According to Bob Engler, principal of SEB LLC, developers have 60 days of affirmative fair housing marketing that has to be done in all the minority outlets, papers, and churches. Engler believes that the developers at 66 Rockwell Place didn’t do the right outreach initially, in order to bring in more applicants.

“It has always been the case that any one program can’t solve all the needs of the community. Sure there are people over that level, and there’s people below that level, that’s just the way it is, but you have to continue to market and advertise, do all the outreach, and contact the community agencies to make sure everybody knows about it because a lot of people that have lower incomes are not tied in to the normal outreach marketing places,” said Engler.

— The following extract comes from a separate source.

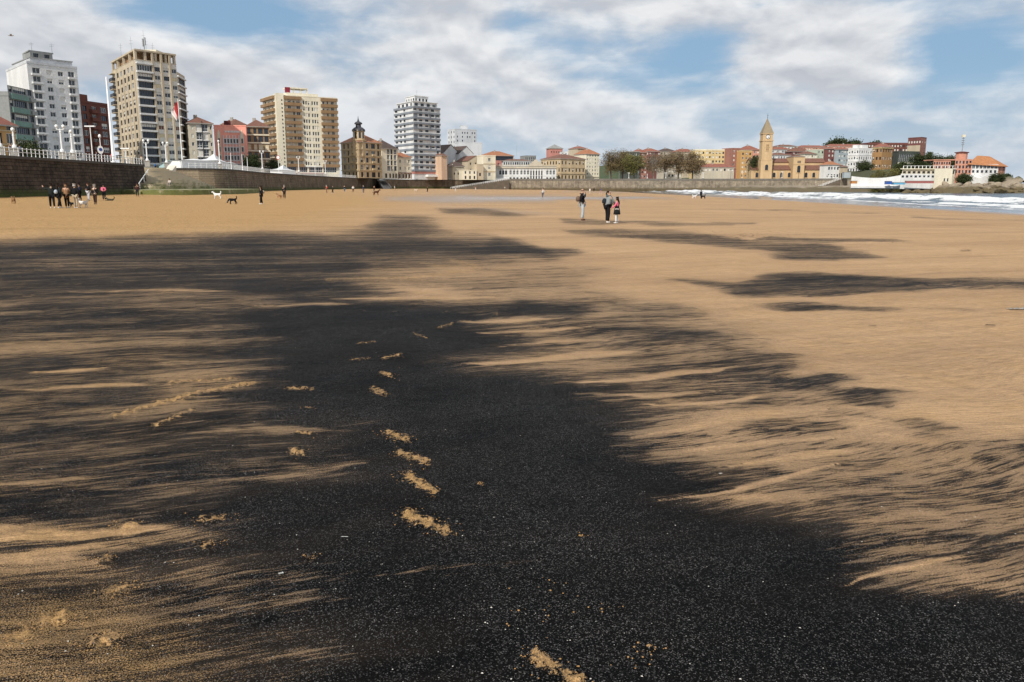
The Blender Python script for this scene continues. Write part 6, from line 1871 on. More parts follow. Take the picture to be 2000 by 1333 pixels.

Along with other organizations, community board two is a co-sponsor of a series of seminars intended to help residents understand pending affordable housing lotteries and better prepare themselves for the application.

District Manager, Robert Perris, said “In short, the thesis is, as gentrification has occurred, the most vulnerable tenants have been pushed out of the district and while low income residents remain, they are ‘dug-in’ living in NYCHA, Mitchell-Lama or rent-regulated housing, and not inclined to apply to the housing affordable housing lotteries.”

In order to better assist residents of Downtown Brooklyn with the affordable housing application process, real estate developers and local housing advocates have developed five free seminars for upcoming housing lotteries offering up to 1,100 affordable units over the next three years.